Jakarta – Bank Indonesia (BI) mencatat posisi cadangan devisa Indonesia pada Oktober 2022 turun menjadi sebesar US$130,2 miliar, dibandingkan posisi September 2022 yang mencapai US$130,8 miliar.
Penurunan tersebut antara lain dipengaruhi oleh pembayaran utang luar negeri pemerintah dan perlunya stabilisasi nilai tukar rupiah seiring dengan meningkatnya ketidakpastian pasar keuangan global.
Ekonom Bank Mandiri Faisal Rachman mengatakan, di sisi global, laju inflasi melanjutkan tren peningkatan tinggi, sehingga mempertahankan sikap hawkish dari kenaikan suku bunga kebijakan global dan normalisasi moneter.
Kata dia, hal ini menyebabkan aliran modal keluar besar-besaran dari pasar negara berkembang, termasuk Indonesia.
Fisal memperkirakan, seiring dengan ketidakpastian yang masih tinggi di global, cadangan devisa Indonesia masih berpotensi mengalami penurunan hingga akhir tahun.
“Kami memperkirakan cadangan devisa sekitar US$130 miliar pada akhir 2022, dengan kecenderungan bias ke bawah,” katanya, seperti dikutip Bisnis, Senin (7/11/22).
Faisal memperkirakan, neraca transaksi berjalan akan terus mencatatkan surplus di tengah harga komoditas yang tinggi.
Meski demikian menurut dia, surplus ini pun dapat tertahan oleh kekhawatiran resesi global yang dapat melemahkan permintaan global sehingga dapat mempengaruhi kinerja ekspor pada kuartal IV/2022.
Di sisi lain, Faisal memperkirakan impor masih dapat mengimbangi ekspor seiring dengan akselerasi pemulihan ekonomi domestik.
Dia memperkirakan neraca transaksi berjalan 2022 berpotensi mencatat surplus 0,45 persen dari PDB, sehingga tetap mendukung cadangan devisa dan stabilitas nilai tukar rupiah.

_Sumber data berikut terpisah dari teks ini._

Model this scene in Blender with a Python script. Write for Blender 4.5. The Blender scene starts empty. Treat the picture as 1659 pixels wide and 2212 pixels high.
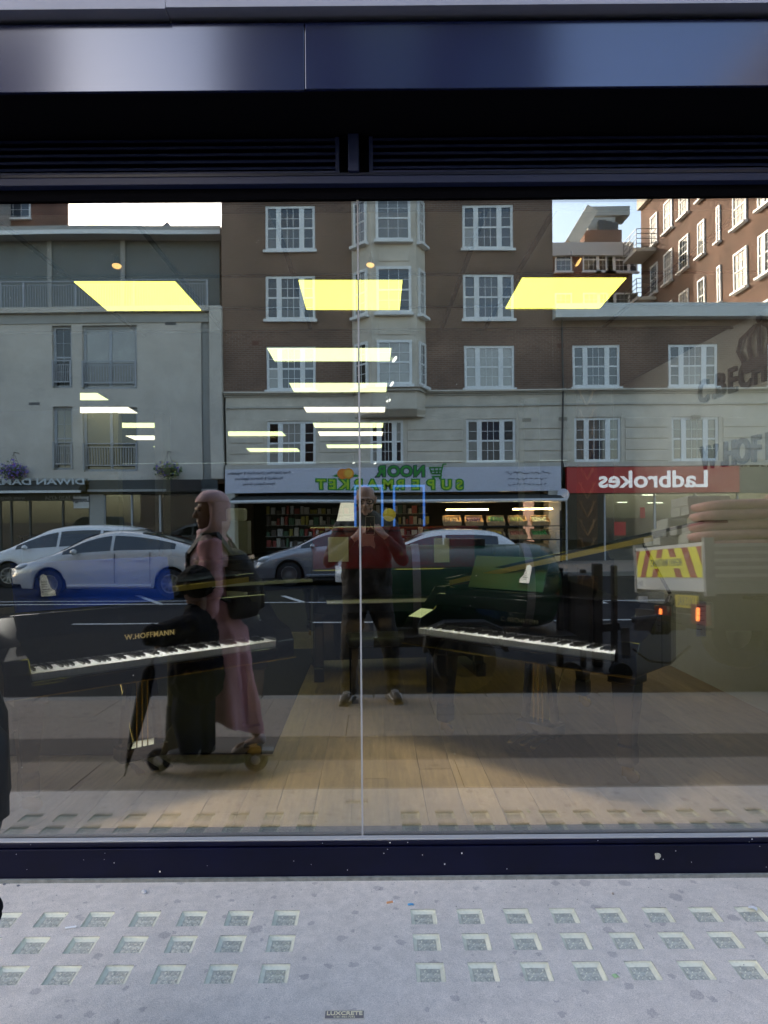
import bpy, bmesh, math, random
from mathutils import Vector, Matrix, Euler
random.seed(7)
SC = bpy.context.scene
COL = SC.collection
# ---------------------------------------------------------------- camera, sky, sun, exposure
# The window glass stands in the plane y=0. The shop room is at y>0, the street at y<0.
D = 2.93            # camera to glass
H = 1.46            # camera above the foot of the shopfront
FPX = 1533.5        # focal length in 1659x2212 picture units
CX, CY, TH = 804.9, 1120.8, 0.0079
cam = bpy.data.cameras.new('camera'); cam_o = bpy.data.objects.new('camera', cam); COL.objects.link(cam_o)
cam.sensor_fit = 'VERTICAL'; cam.sensor_height = 36.0; cam.lens = 36.0*FPX/2212
cam.shift_x = (829.5-CX)/2212; cam.shift_y = (CY-1106)/2212
cam.clip_start = 0.02; cam.clip_end = 2000
cam_o.location = (0, -D, H); cam_o.rotation_euler = (math.pi/2, TH, 0)
SC.camera = cam_o
SUN_EL, SUN_AZ = math.radians(21), math.atan2(-0.60, -0.80)     # azimuth from +y towards +x
wd = bpy.data.worlds.new('World'); SC.world = wd; wd.use_nodes = True
nt = wd.node_tree; nt.nodes.clear()
sky = nt.nodes.new('ShaderNodeTexSky'); sky.sky_type = 'NISHITA'; sky.sun_disc = False
sky.sun_elevation = SUN_EL; sky.sun_rotation = SUN_AZ; sky.dust_density = 2.0; sky.air_density = 1.0; sky.ozone_density = 1.0
bg = nt.nodes.new('ShaderNodeBackground'); bg.inputs[1].default_value = 0.14
wo = nt.nodes.new('ShaderNodeOutputWorld')
nt.links.new(sky.outputs[0], bg.inputs[0]); nt.links.new(bg.outputs[0], wo.inputs[0])
sun = bpy.data.lights.new('sun', 'SUN'); sun.energy = 2.2; sun.angle = math.radians(0.5); sun.color = (1, .93, .82)
sun_o = bpy.data.objects.new('sun', sun); COL.objects.link(sun_o)
sv = Vector((math.sin(SUN_AZ)*math.cos(SUN_EL), math.cos(SUN_AZ)*math.cos(SUN_EL), math.sin(SUN_EL)))
sun_o.rotation_euler = sv.to_track_quat('Z', 'Y').to_euler(); sun_o.location = (-20, -20, 40)
SC.render.engine = 'CYCLES'
SC.view_settings.view_transform = 'Standard'; SC.view_settings.look = 'None'
SC.view_settings.exposure = 2.25; SC.view_settings.gamma = 1.0; SC.view_settings.use_curve_mapping = False
cy = SC.cycles
cy.use_denoising = True; cy.max_bounces = 10; cy.diffuse_bounces = 3; cy.glossy_bounces = 5; cy.transmission_bounces = 6
cy.transparent_max_bounces = 24; cy.caustics_reflective = False; cy.caustics_refractive = False; cy.sample_clamp_indirect = 6.0
cy.use_light_tree = True

# ---------------------------------------------------------------- picture geometry helpers
def ray(px, py):
    dx, dy = px-CX, py-CY
    return (dx-dy*TH)/FPX, -(dy+dx*TH)/FPX
def P(px, py, d):                 # a point seen directly, d metres from the camera
    u, v = ray(px, py); return Vector((u*d, d-D, H+v*d))
def R(px, py, d):                 # a point of the street seen in the glass, d metres of optical path
    u, v = ray(px, py); return Vector((u*d, D-d, H+v*d))
def gz(y):                        # pavement height: falls gently from the shopfront to the kerb
    return 0.035*y if y < 0 else 0.0
ROAD = -0.25

# ---------------------------------------------------------------- materials
MATS = {}
def mat(name, col, rough=.6, metal=0., spec=.5, var=0., scale=8., bump=0., bscale=40., emit=None, estr=0., coat=0., detail=4., stretch=(1,1,1)):
    if name in MATS: return MATS[name]
    m = bpy.data.materials.new(name); m.use_nodes = True; MATS[name] = m
    t = m.node_tree; b = t.nodes['Principled BSDF']
    b.inputs['Base Color'].default_value = (*col, 1); b.inputs['Roughness'].default_value = rough
    b.inputs['Metallic'].default_value = metal; b.inputs['Specular IOR Level'].default_value = spec
    b.inputs['Coat Weight'].default_value = coat; b.inputs['Coat Roughness'].default_value = .04
    if emit: b.inputs['Emission Color'].default_value = (*emit, 1); b.inputs['Emission Strength'].default_value = estr
    if var or bump:
        tc = t.nodes.new('ShaderNodeTexCoord'); mp = t.nodes.new('ShaderNodeMapping'); mp.inputs['Scale'].default_value = stretch
        t.links.new(tc.outputs['Object'], mp.inputs[0])
    if var:
        n = t.nodes.new('ShaderNodeTexNoise'); n.inputs['Scale'].default_value = scale; n.inputs['Detail'].default_value = detail
        n.inputs['Roughness'].default_value = .65
        t.links.new(mp.outputs[0], n.inputs[0])
        r = t.nodes.new('ShaderNodeValToRGB'); r.color_ramp.elements[0].position = .3; r.color_ramp.elements[1].position = .7
        r.color_ramp.elements[0].color = (*[c*(1-var) for c in col], 1); r.color_ramp.elements[1].color = (*[min(1, c*(1+var)) for c in col], 1)
        t.links.new(n.outputs[0], r.inputs[0]); t.links.new(r.outputs[0], b.inputs['Base Color'])
    if bump:
        n2 = t.nodes.new('ShaderNodeTexNoise'); n2.inputs['Scale'].default_value = bscale; n2.inputs['Detail'].default_value = 3
        t.links.new(mp.outputs[0], n2.inputs[0])
        bp = t.nodes.new('ShaderNodeBump'); bp.inputs['Strength'].default_value = bump; bp.inputs['Distance'].default_value = .01
        t.links.new(n2.outputs[0], bp.inputs['Height']); t.links.new(bp.outputs[0], b.inputs['Normal'])
    return m
def brickmat(name, c1, c2, mortar, axis='x', scale=1.0):
    if name in MATS: return MATS[name]
    m = bpy.data.materials.new(name); m.use_nodes = True; MATS[name] = m
    t = m.node_tree; b = t.nodes['Principled BSDF']; b.inputs['Roughness'].default_value = .9; b.inputs['Specular IOR Level'].default_value = .2
    g = t.nodes.new('ShaderNodeNewGeometry'); s = t.nodes.new('ShaderNodeSeparateXYZ'); c = t.nodes.new('ShaderNodeCombineXYZ')
    t.links.new(g.outputs['Position'], s.inputs[0])
    t.links.new(s.outputs[0 if axis == 'x' else 1], c.inputs[0]); t.links.new(s.outputs[2], c.inputs[1])
    k = t.nodes.new('ShaderNodeTexBrick'); t.links.new(c.outputs[0], k.inputs[0])
    k.inputs['Color1'].default_value = (*c1, 1); k.inputs['Color2'].default_value = (*c2, 1); k.inputs['Mortar'].default_value = (*mortar, 1)
    k.inputs['Scale'].default_value = scale; k.inputs['Brick Width'].default_value = .225; k.inputs['Row Height'].default_value = .075
    k.inputs['Mortar Size'].default_value = .01; k.inputs['Bias'].default_value = -.1
    n = t.nodes.new('ShaderNodeTexNoise'); n.inputs['Scale'].default_value = .7; n.inputs['Detail'].default_value = 6
    t.links.new(g.outputs['Position'], n.inputs[0])
    mx = t.nodes.new('ShaderNodeMix'); mx.data_type = 'RGBA'; mx.blend_type = 'MULTIPLY'; mx.inputs[0].default_value = .55
    r = t.nodes.new('ShaderNodeValToRGB'); r.color_ramp.elements[0].position = .35; r.color_ramp.elements[1].position = .65
    r.color_ramp.elements[0].color = (.55, .55, .55, 1); r.color_ramp.elements[1].color = (1.15, 1.1, 1.05, 1)
    t.links.new(n.outputs[0], r.inputs[0]); t.links.new(k.outputs[0], mx.inputs[6]); t.links.new(r.outputs[0], mx.inputs[7])
    t.links.new(mx.outputs[2], b.inputs['Base Color'])
    return m
def glassmat(name, refl, tint=(1, 1, 1), rough=0.0, rtint=(1, 1, 1), wave=0.):
    """A pane: part mirror, part clear."""
    if name in MATS: return MATS[name]
    m = bpy.data.materials.new(name); m.use_nodes = True; MATS[name] = m
    t = m.node_tree; t.nodes.clear()
    o = t.nodes.new('ShaderNodeOutputMaterial'); mx = t.nodes.new('ShaderNodeMixShader')
    tr = t.nodes.new('ShaderNodeBsdfTransparent'); tr.inputs[0].default_value = (*tint, 1)
    gl = t.nodes.new('ShaderNodeBsdfGlossy'); gl.inputs['Roughness'].default_value = rough; gl.inputs[0].default_value = (*rtint, 1)
    fr = t.nodes.new('ShaderNodeFresnel'); fr.inputs[0].default_value = 1.5
    ad = t.nodes.new('ShaderNodeMath'); ad.operation = 'ADD'; ad.inputs[1].default_value = refl; ad.use_clamp = True
    if wave:      # old plate is never quite flat
        g = t.nodes.new('ShaderNodeNewGeometry'); n = t.nodes.new('ShaderNodeTexNoise'); n.inputs['Scale'].default_value = 1.3; n.inputs['Detail'].default_value = 1
        bp = t.nodes.new('ShaderNodeBump'); bp.inputs['Strength'].default_value = wave; bp.inputs['Distance'].default_value = .01
        t.links.new(g.outputs['Position'], n.inputs[0]); t.links.new(n.outputs[0], bp.inputs['Height']); t.links.new(bp.outputs[0], gl.inputs['Normal'])
    t.links.new(fr.outputs[0], ad.inputs[0]); t.links.new(ad.outputs[0], mx.inputs[0])
    t.links.new(tr.outputs[0], mx.inputs[1]); t.links.new(gl.outputs[0], mx.inputs[2]); t.links.new(mx.outputs[0], o.inputs[0])
    return m

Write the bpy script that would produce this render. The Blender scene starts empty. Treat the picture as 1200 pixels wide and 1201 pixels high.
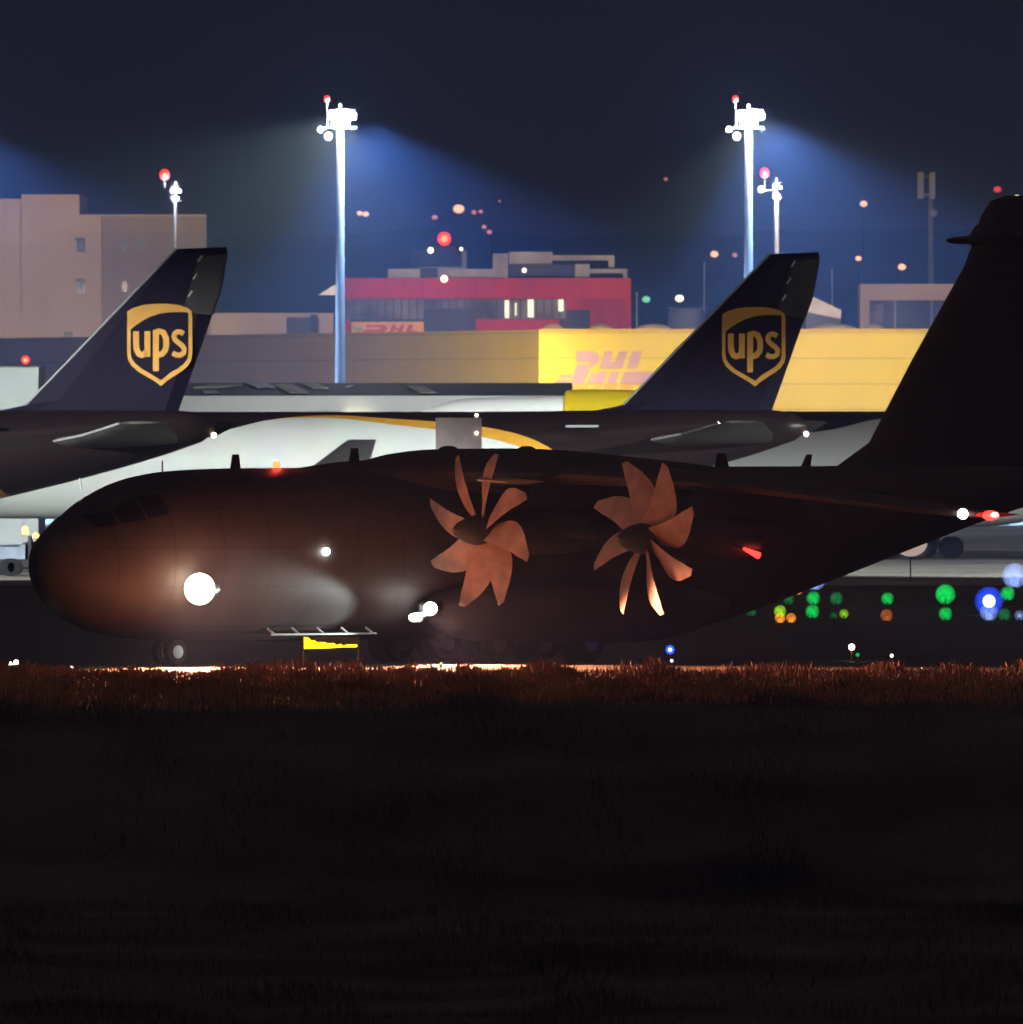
import bpy, bmesh, math, random
from mathutils import Vector, Matrix, noise
random.seed(7)
S = bpy.context.scene
C = S.collection
PI = math.pi
rad = math.radians

# ------------------------------------------------------------------ camera
F = 21000.0; HY = 469.0; CAMZ = 8.75          # focal length in photo pixels (1200 wide), horizon row, eye height
cam = bpy.data.objects.new('camera', bpy.data.cameras.new('camera'))
C.objects.link(cam)
cam.location = (0, 0, CAMZ); cam.rotation_euler = (rad(90), 0, 0)
cam.data.sensor_width = 36; cam.data.sensor_fit = 'HORIZONTAL'
cam.data.lens = 36 * F / 1200
cam.data.shift_y = (HY - 600.5) / 1200
cam.data.clip_start = 1; cam.data.clip_end = 9000
cam.data.dof.use_dof = True; cam.data.dof.focus_distance = 594; cam.data.dof.aperture_fstop = 5.6
S.camera = cam
def X(px, D): return (px - 600) / F * D
def Z(py, D): return CAMZ - (py - HY) / F * D
def P(px, py, D): return Vector((X(px, D), D, Z(py, D)))

# ------------------------------------------------------------------ world: night sky
w = bpy.data.worlds.new('World'); S.world = w; w.use_nodes = True
nt = w.node_tree; nt.nodes.clear()
out = nt.nodes.new('ShaderNodeOutputWorld')
sky = nt.nodes.new('ShaderNodeTexSky'); sky.sky_type = 'NISHITA'; sky.sun_disc = False
sky.sun_elevation = rad(-4); sky.sun_rotation = rad(200)
bg1 = nt.nodes.new('ShaderNodeBackground'); bg1.inputs[1].default_value = 0.0012
bg2 = nt.nodes.new('ShaderNodeBackground'); bg2.inputs[0].default_value = (0.0200, 0.0135, 0.0150, 1); bg2.inputs[1].default_value = 0.62
add = nt.nodes.new('ShaderNodeAddShader')
nt.links.new(sky.outputs[0], bg1.inputs[0]); nt.links.new(bg1.outputs[0], add.inputs[0])
nt.links.new(bg2.outputs[0], add.inputs[1]); nt.links.new(add.outputs[0], out.inputs[0])

sl = bpy.data.lights.new('night_fill', 'SUN'); sl.energy = 0.17; sl.angle = rad(2); sl.color = (1, .80, .84)  # dim sun lamp added to lift the dark ground, no moon known
so = bpy.data.objects.new('night_fill', sl); C.objects.link(so); so.rotation_euler = (rad(38), 0, rad(-25))

S.view_settings.view_transform = 'Standard'; S.view_settings.look = 'None'
S.view_settings.exposure = 0; S.view_settings.gamma = 1
S.cycles.use_denoising = True
S.cycles.max_bounces = 4; S.cycles.diffuse_bounces = 2; S.cycles.glossy_bounces = 2
S.cycles.volume_bounces = 0
S.cycles.sample_clamp_indirect = 3
S.cycles.use_light_tree = True

# ------------------------------------------------------------------ materials
def mat(name, col, rough=0.6, metal=0.0, var=0.12, scale=1.5, spec=0.25, bump=0.0):
    m = bpy.data.materials.new(name); m.use_nodes = True
    n = m.node_tree.nodes; l = m.node_tree.links
    b = n['Principled BSDF']; b.inputs['Roughness'].default_value = rough
    b.inputs['Metallic'].default_value = metal; b.inputs['Specular IOR Level'].default_value = spec
    tc = n.new('ShaderNodeTexCoord'); nz = n.new('ShaderNodeTexNoise')
    nz.inputs['Scale'].default_value = scale; nz.inputs['Detail'].default_value = 6
    l.new(tc.outputs['Object'], nz.inputs['Vector'])
    mr = n.new('ShaderNodeMapRange'); mr.inputs[1].default_value = 0.3; mr.inputs[2].default_value = 0.7
    mr.inputs[3].default_value = 1 - var * 1.5; mr.inputs[4].default_value = 1 + var
    l.new(nz.outputs[0], mr.inputs[0])
    mx = n.new('ShaderNodeMix'); mx.data_type = 'RGBA'; mx.blend_type = 'MULTIPLY'; mx.inputs[0].default_value = 1
    mx.inputs[6].default_value = (*col, 1); l.new(mr.outputs[0], mx.inputs[7])
    l.new(mx.outputs[2], b.inputs['Base Color'])
    if bump:
        bp = n.new('ShaderNodeBump'); bp.inputs['Strength'].default_value = bump
        l.new(nz.outputs[0], bp.inputs['Height']); l.new(bp.outputs[0], b.inputs['Normal'])
    m['mixnode'] = mx.name
    return m
def glow(name, col, strength):
    m = bpy.data.materials.new(name); m.use_nodes = True
    b = m.node_tree.nodes['Principled BSDF']
    b.inputs['Base Color'].default_value = (0.05, 0.05, 0.05, 1)
    b.inputs['Emission Color'].default_value = (*col, 1); b.inputs['Emission Strength'].default_value = strength
    return m

M = {
 'asphalt': mat('asphalt', (0.05, 0.048, 0.05), 0.7, var=.25, scale=.4),
 'apron': mat('apron_concrete', (0.24, 0.225, 0.205), 0.75, var=.2, scale=.05),
 'shoulder': mat('pale_concrete', (0.30, 0.25, 0.2), 0.6, var=.2, scale=.6),
 'soil': mat('soil_grass', (0.09, 0.068, 0.055), 0.95, var=.45, scale=.12),
 'blade': mat('dry_grass', (0.42, 0.22, 0.10), 0.8, var=.5, scale=.35),
 'dimblade': mat('unlit_field_grass', (0.135, 0.105, 0.085), 0.9, var=.6, scale=.12),  # same grass toned darker for the bank the lamps miss
 'hill': mat('wooded_hill', (0.02, 0.028, 0.018), 1, var=.5, scale=.02),
 'mil': mat('matt_grey_paint', (0.062, 0.05, 0.05), 0.55, var=.15, scale=.8),
 'mildark': mat('dark_grey_paint', (0.035, 0.035, 0.038), 0.6, var=.15, scale=1),
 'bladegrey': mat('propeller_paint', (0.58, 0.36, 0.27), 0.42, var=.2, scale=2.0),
 'streakpale': mat('lit_streak_tone', (0.55, 0.42, 0.3), 0.4),  # pale tone of the lit streak by the wing
 'glass': mat('dark_glass', (0.02, 0.022, 0.025), 0.08),
 'tyre': mat('tyre_rubber', (0.015, 0.015, 0.015), 0.85),
 'steel': mat('bare_steel', (0.35, 0.35, 0.35), 0.35, metal=.9),
 'lip': mat('pale_leading_edge', (0.45, 0.45, 0.46), 0.3, metal=.25, spec=.6),  # light grey carries the bright highlight along the leading edges
 'brown': mat('gloss_brown_paint', (0.014, 0.0085, 0.0085), 0.22, var=.1, scale=.5),
 'navy': mat('gloss_dark_brown_paint', (0.011, 0.0085, 0.020), 0.5, var=.1, scale=.5, spec=.03),
 'rudder': mat('rudder_paint', (0.04, 0.038, 0.04), 0.35, spec=.1, var=.2, scale=.8),
 'gold': mat('gold_paint', (0.62, 0.30, 0.045), 0.4, var=.08),
 'stab': mat('stabiliser_grey_paint', (0.07, 0.06, 0.055), 0.32, var=.25, scale=.8),
 'white': mat('white_paint', (0.78, 0.78, 0.76), 0.5, var=.04, scale=.4),
 'palewall': mat('pale_wall', (0.42, 0.45, 0.44), 0.6, var=.05, scale=.4),
 'greywing': mat('wing_grey_paint', (0.36, 0.38, 0.40), 0.45, var=.08),
 'galv': mat('galvanised_steel', (0.15, 0.15, 0.16), 0.5, metal=.2, var=.1, scale=.8),
 'bandred': mat('faded_red_paint', (0.62, 0.16, 0.14), 0.6),
 'beige': mat('beige_render', (0.70, 0.53, 0.38), 0.9, var=.07, scale=.08),
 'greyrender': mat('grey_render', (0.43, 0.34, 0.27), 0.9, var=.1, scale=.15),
 'red': mat('red_cladding', (0.56, 0.018, 0.03), 0.55, var=.08, scale=.3),
 'yellow': mat('yellow_cladding', (0.60, 0.43, 0.010), 0.55, var=.05, scale=.12),
 'lilac': mat('faded_pink_lettering', (0.42, 0.23, 0.31), 0.6, var=.08, scale=.5),
 'dhlred': mat('red_lettering', (0.55, 0.08, 0.03), 0.6),
 'orange': mat('orange_sign_face', (0.85, 0.40, 0.10), 0.5),
 'ochre': mat('ochre_panel', (0.50, 0.27, 0.03), 0.6),
 'plantgrey': mat('roof_plant_grey', (0.42, 0.40, 0.37), 0.7, var=.2, scale=.4),
 'darkclad': mat('dark_cladding', (0.07, 0.075, 0.09), 0.6, var=.3, scale=.3),
 'slate': mat('slate_roofing', (0.045, 0.045, 0.06), 0.7, var=.4, scale=.25),
 'bluegrey': mat('blue_grey_paint', (0.28, 0.32, 0.42), 0.5, var=.3, scale=.8),
 'windowdark': mat('window_glass', (0.05, 0.05, 0.06), 0.15, var=.5, scale=.3),
 'curtain': mat('pale_blinds', (0.22, 0.20, 0.20), 0.6, var=.5, scale=.35),
 'black': mat('black_sign_face', (0.01, 0.01, 0.01), 0.5),
 'e_lit': glow('lit_window', (1, .93, .66), 1.6),
 'e_white': glow('flood_lens', (.93, .96, 1), 70),
 'e_small': glow('small_white_lamp', (1, .93, .8), 9),
 'e_spark': glow('tiny_white_lamp', (1, .88, .7), 4),
 'e_warm': glow('landing_lens', (1, .78, .55), 18),
 'e_led': glow('white_led_lens', (.95, 1, .95), 30),
 'e_red': glow('red_lens', (1, .015, .01), 5),
 'e_redhot': glow('red_beacon_core', (1, .09, .03), 8),
 'e_nav': glow('wingtip_red_lens', (1, .02, .015), 7),
 'e_reddim': glow('dim_red_lens', (1, .08, .1), 1.3),
 'e_amber': glow('amber_lens', (1, .42, .08), 6),
 'e_orange': glow('orange_taxi_lens', (1, .30, .03), 1.1),
 'e_brown': glow('dim_orange_lens', (1, .22, .05), .35),
 'e_green': glow('green_taxi_lens', (.0, .85, .12), .62),
 'e_greendim': glow('dim_green_lens', (.01, .5, .12), .22),
 'e_lime': glow('lime_taxi_lens', (.35, .85, .01), .75),
 'e_blue': glow('blue_taxi_lens', (.02, .08, 1), 2.6),
 'e_bluerim': glow('blue_flood_rim', (.03, .10, 1), .75),
 'e_bluewhite': glow('blue_white_lens', (.55, .72, 1), 2.6),
 'e_skyblue': glow('pale_blue_lens', (.30, .45, 1), .9),
 'e_city': glow('sodium_lamp', (1, .48, .25), 2.4),
 'e_citypink': glow('pink_lamp', (1, .3, .3), 1.0),
 'e_citywhite': glow('pale_lamp', (1, .9, .6), 4),
 'e_citygreen': glow('green_lamp', (.3, 1, .5), 1.1),
 'e_sign': glow('yellow_sign_face', (1, .72, .0), 3.2),
}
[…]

Sementara itu, Faisal mengatakan, neraca transaksi modal dan finansial pada kuartal IV/2022 dapat terus menghadapi beberapa risiko penurunan yang mungkin menutupi potensi arus masuknya modal asing.
Hal ini disebabkan oleh normalisasi moneter global yang lebih agresif di tengah inflasi yang masih tinggi, yang memicu aliran modal keluar terutama di pasar obligasi negara-negara berkembang, termasuk Indonesia.
Selain itu, kebutuhan pembayaran utang luar negeri yang jatuh tempo juga akan menyebabkan investasi lainnya mengalami defisit.
“Sumber arus masuk diperkirakan berasal dari investasi langsung dan pasar saham, didorong oleh pemulihan ekonomi domestik yang solid,” jelasnya.
Faisal juga memperkirakan, nilai tukar rupiah akan mencapai level Rp15.186 per dolar Amerika Serikat (AS) pada akhir 2022, dengan rata-rata sekitar Rp15.080 per dolar AS sepanjang tahun.